Nogmaals, samen met die drie wethouders heb ik drie onderzoeken laten doen. Maar een ervan wordt altijd geciteerd, maar de drie tellen op tot het bedrag dat werkelijk moet worden bezuinigd. Een van de rapporten gaat over mogelijkheden om het netwerk opnieuw in te richten. Als gevolg van die mogelijkheden kun je doorrekenen wat het zou betekenen als er bussen of andere elementen zouden verdwijnen. Niets ligt hiervan vast. De stadsregio's moeten zelf met voorstellen komen voor de invulling ervan; of ze werkelijk minder bussen gaan aanbesteden, of op een andere manier invulling aan die korting geven. Ik kan dus niets zeggen over de personele gevolgen, alleen dat de stadsregio's daaraan zelf invulling moeten geven. Zij krijgen van ons gewoon een korting op de BDU.

De heer Aptroot (VVD):

Het is goed dat de staking in ieder geval voorlopig niet doorgaat. Het is positief dat de bonden zich echt iets aantrekken van de reizigers. Klopt het dat er aan de uitvoering van het beleid, de bezuiniging, wordt gewerkt in de steden? Volgens mijn informatie – de minister is vast beter op de hoogte – is er geen sprake van de kaalslag waar anderen over spraken: er zouden tientallen procenten minder buslijnen en tramlijnen gaan rijden. Er is volgens mij daadwerkelijk heel veel efficiencywinst te behalen met een andere opzet van het openbaar vervoer in de drie grote steden, zoals dat in de rest van het land overal al is gelukt.
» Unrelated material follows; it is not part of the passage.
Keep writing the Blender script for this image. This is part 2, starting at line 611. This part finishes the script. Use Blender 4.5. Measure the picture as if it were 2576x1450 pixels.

Minister Schultz van Haegen-Maas Geesteranus:

De drie stadsregio's werken op dit moment inderdaad aan de invulling van de aanbesteding en de bezuiniging. Ik heb hun plannen niet gezien, dus ik kan niet precies zien hoe het uitwerkt. Ze geven wel aan dat het waarschijnlijk gemakkelijker kan worden gerealiseerd dan eerder werd gedacht op basis van de worstcasescenario's. Nogmaals – ik zei dit al tegen de heer Bashir – zij moeten er zelf invulling aan geven; ik kan hun plannen niet zien. Ze hebben zelf de mogelijkheid om keuzes te maken. Wel of niet via personeel. Wel of niet via andere onderdelen van de BDU. Wel of niet kijken naar de efficiency van het management. Wel of niet bezuinigen op de lijnen. Ik zal uiteindelijk wel zien wat de plannen worden.